Baseada na série do Disney Channel (logo, inserida num contexto maior e com fãs já engajados), a película relata um período sabático da protagonista Violetta (Martina Stoessel), que, cansada da vida atribulada de celebridade e em crise no relacionamento com León (Jorge Blanco), aceita um convite para passar um tempo na Itália. Lá, descobre fatos até então desconhecidos sobre o seu passado, além de fazer novos amigos e conhecer Caio (Adrián Salzedo), que lhe desperta novas emoções.
A direção de Juan Pablo Buscarini abraça símbolos retrógrados ao literalmente colocar o herói em cima de um cavalo branco, cavalgando em busca da mocinha. A paradigmática cena de rompimento do ciclo de bloqueio criativo com o piano sendo carregado numa subida e a câmera lenta antes do ápice indicam a limitação técnica de Buscarini – contudo, os efeitos visuais no final são aceitáveis. Também no figurino o trabalho é conservador, com uma protagonista que se veste quase que como uma freira (em especial, na cena do jantar na casa de Caio). É bem verdade que o vestuário se altera drasticamente no fim, metáfora da libertação, mas não é o que prevalece. Até o penteado do elenco não passa impune: não bastasse o visual despojado de Caio em contraposição eloquente ao “mauricinho” León, há um truque (de mágica, com toda certeza) com o cabelo de Violetta no final, arrumado em segundos, que certamente as mulheres gostariam de aprender. A trilha sonora? Um pop adolescente ordinário. A catarse das/dos fãs pode ser atingida na cena final (assim como nas sequências de Caio sem camisa), mas nada que encante um espectador com mais de 13 anos de idade.

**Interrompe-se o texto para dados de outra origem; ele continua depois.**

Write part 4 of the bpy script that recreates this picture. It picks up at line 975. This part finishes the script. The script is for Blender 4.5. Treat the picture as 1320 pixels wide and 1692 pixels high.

A dublagem é pavorosa, só não tanto quanto o texto de Salazar. Pérolas como “sempre gostei de dançar, mas, desde que meu pai morreu, eu tive de trabalhar” – ou seja, dançar não é trabalhar – são constantes, e a ousadia de citar que “o essencial é invisível aos olhos” fez Saint-Exupéry revirar-se no túmulo. Os furos de roteiro (qual a razão da falta de inspiração de Violetta? Quem é Ludmilla? O que realmente houve com a mãe da protagonista?) convivem com a infantilidade do plot ao não ter antagonismo concreto. O maniqueísmo seria o esperado, todavia, partir de um simples mal-entendido, sem nenhuma figura vilanesca de destaque, é o ápice da ingenuidade. Com afinco, pode-se arrancar uma crítica aos paparazzis, bastante superficial, ainda no primeiro ato.
O elenco talvez seja, no máximo, esforçado. O histrionismo de Mercedes Lambre é de causar raiva, ainda que compatível com Ludmilla, personagem com, no mínimo, um défice de inteligência (comprovado quando ela fala com animais e objetos inanimados). A interpretação blasé de Stoessel dá a Violetta o contorno oitocentista atribuído à protagonista: recatada, carece sempre de uma figura masculina como amparo emocional, inclusive na tomada de decisões. Sua vulnerabilidade reside até mesmo nas escolhas: seu pai diz que ela é “adulta e já pode escolher”, mas não surpreende ela optar justamente pelo que ele aponta como ideal. Em tempos de Elsa (Frozen) e Merida (Valente), a Disney apresenta uma Violetta, no mínimo, ultrapassada.
Porém, não se pode negar que “Tini: Depois de Violetta” é um retrato de uma visão de mundo, ainda que antiquada. Não chega a ser ofensiva, mas apenas frustrante. Há um elemento que se salva: os belos e charmosos cenários italianos.